On Tuesday, after school, I went over to see her and she said "have you had lunch?" I said yes, but I'd make her lunch if she was hungry. She opened the fridge and pulled out a paper towel. In it was a ham sandwich with three bites out of it. "Hmnn," she said "I wonder who put this sandwich in there?"
She reached back in the fridge two more times and pulled out two more ham sandwiches, wrapped in paper towels. "What is going on?" she said. She put her hands on her hips and shook her head. "Someone," she said "has been sneaking in here and making ham sandwiches."

 I said, "I don't know mom, who would do that?"
She said, "Well, anybody! Everyone likes ham sandwiches." She put them all back in the fridge in their paper towels. "They'll be back for them later I guess."

Then, She pulled out the ham and the bread. "I am having a ham sandwich, do you want one?"

I used to be worried about the "people" who came to make ham sandwiches, or eat her ice cream, or play cards with her. Delusions? Actual people who she is mistaking for someone else? After 11 months, I know her house is peopled by her memories as they dance about and recombine. My grandma and my Aunt Ina Mae visit all the time, and they've been gone for years. Mom has great grandbabies she brags about that haven't been born yet. I do my best to sort them out and not upset her or get upset.

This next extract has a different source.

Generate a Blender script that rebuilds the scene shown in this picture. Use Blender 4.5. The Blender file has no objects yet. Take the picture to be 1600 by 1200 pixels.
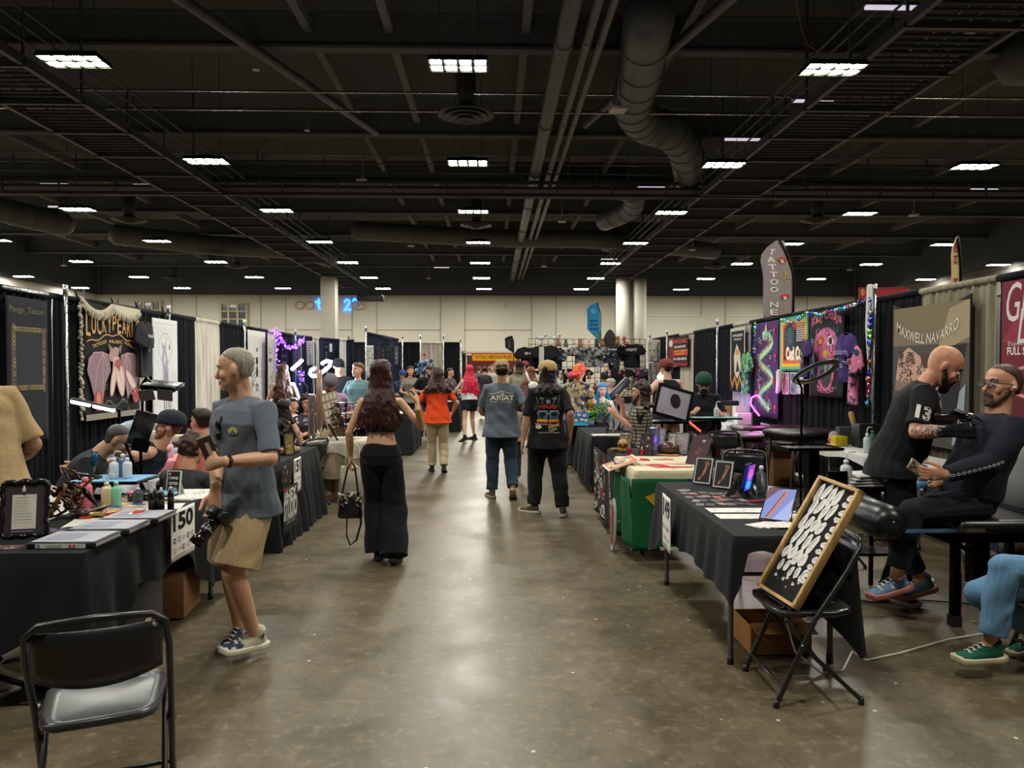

My gift is how silly I am. She thrives on impromptu waltzes and how-many-nursery-rhymes-can-you-say contests. She loves it when I challenge her to a birthday duel--she can't remember that her sister died, but she knows all 12 of her siblings birth dates and delights in the fact that I have to look them up on the family tree. You tube is my friend. We have learned the boot scoot boogie, the electric slide and the zumba booty circle about a million times. I try to always be the imp in her life. The one that brings unexpected flowers, Angel food cake, or a bird feeder. She loves surprises, and the gift of Alzheimer's is that she is often surprised. Even by the ham sandwiches in the fridge, and so we muddle on.